Photos by Giovanni "Gio" Pilato
Photos by Giovanni "Gio" Pilato

There are not many backdrops as spectacular as Blenheim Palace in the whole of the United Kingdom, for an outdoor music festival. Home of the 12th Duke Of Marlborough and his family, Blenheim Palace is also 2019’s very special residence to Nocturne Live, one of the most renowned music events of the United Kingdom in later years. 

As part of the Nocturne Live concert series, Bluebird Reviews could not miss the opportunity to be at the event on Saturday 22nd June, to review the day's headliners show and one of the most successful British band of the last 4 decades of music history, the almighty Tears For Fears.

With ideal sunny weather conditions reaching 23 Celsius, a temperature pleasantly unusual for a country like the United Kingdom, the day had started already in the best way possible, under a musical perspective, with two bands in great form like legendary synth-pop 80's icons Scritti Politti and the White Lies, one of England's indie rock and new wave best-kept (but not too much) secrets of the last decade, performing each a set of great intensity and musicianship.
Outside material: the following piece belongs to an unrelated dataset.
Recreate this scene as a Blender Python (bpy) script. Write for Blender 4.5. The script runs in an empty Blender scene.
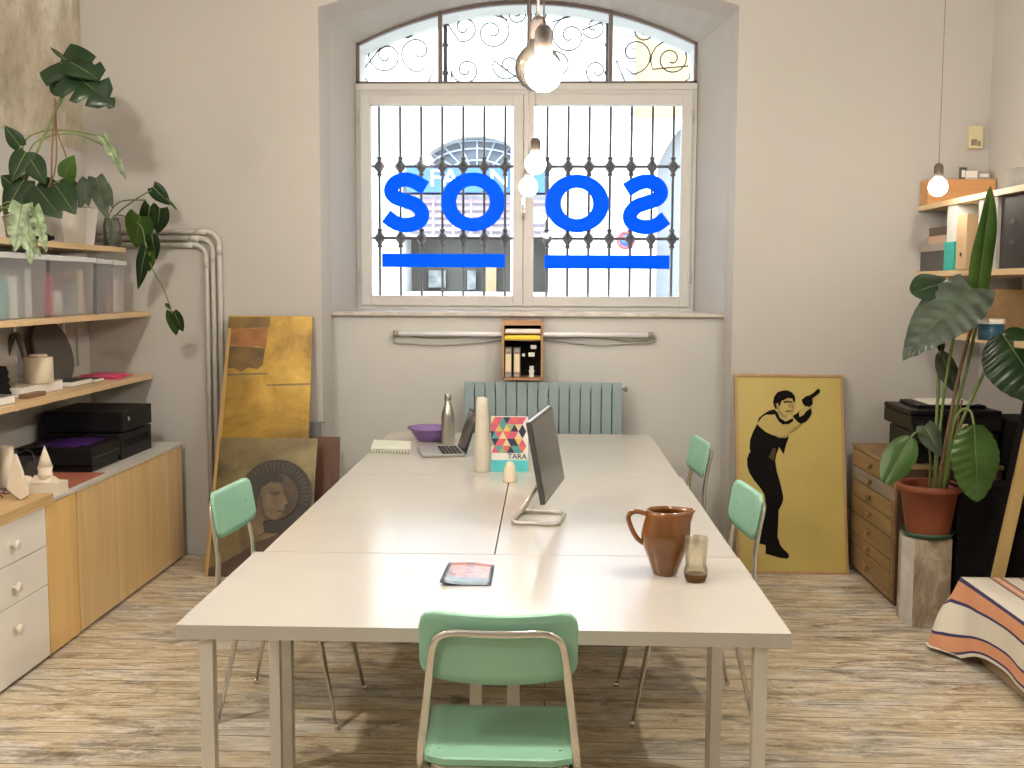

As the sun starts gently to wave goodbye to the excited crowd (estimated 6500 people) present at Blenheim Palace, at 9.15pm sharp the lights go out on stage and a slow, electronic version of one of Tears For Fears biggest hits, Everybody Wants To Rule The World, introduces the band on stage, welcomed by a huge roar from the crowd.

Roland Orzabal and Curt Smith, aka Tears For Fears have gone through a lot, between each other, during their career and maybe time and maturity have helped to settle down personal disputes to leave space purely to the beauty of music and its creation. Tonight's show, in that respect, it's a celebration of all that the duo has been able to create on a musical level, especially between 1983 and 1995 at the peak of their popularity and global success.



The band cleverly dug into their songbook by alternating some of their biggest hits with lesser known ones, like Secret World, Memories Fade or Suffer the Children, for example, giving in this way the opportunity to fans of the beginning stage of Tears For Fears career to explore even more the musical universe of one of the Synth-Pop/Rock most loved bands of the last half a century.

While Curt Smith's voice is not sadly at its best ("I've got a stinking cold, tonight", the musician will later confess on stage), tonight, Orzabal is instead, vocally, as strong and powerful as he was 30-plus years ago. His vocals on songs like Sowing The Seeds Of Love, Woman In Chains (supported splendidly by backing vocalist Carina Round), Head Over Heels and the unexpected cover of Radiohead's Creep are among the most remarkable highlights in an irresistible set-list on many levels.



With a crowd that didn't stop clapping and singing since the beginning of the show, especially when Tears For Fears play their biggest hits, to our website, the best moment of the show came with a highly entertaining and sonically perfect live version of Badman's Song, where an extraordinary blend of Soul, Rock and Fusion produced by the whole band on stage displayed not only the finest part of an impeccable show but also the real depth of a band like Tears For Fears, not always given enough credibility for the richness of their musical vocabulary.

When Orzabal and Smith part company from tonight’s hugely enthusiastic audience through the notes of Shout, on their Encore, even a full moon comes out over Blenheim Palace's sky to salute one of the most entertaining and iconic bands of the last 40 years that, without sounding too obvious, knows very well how to Rule The World through music.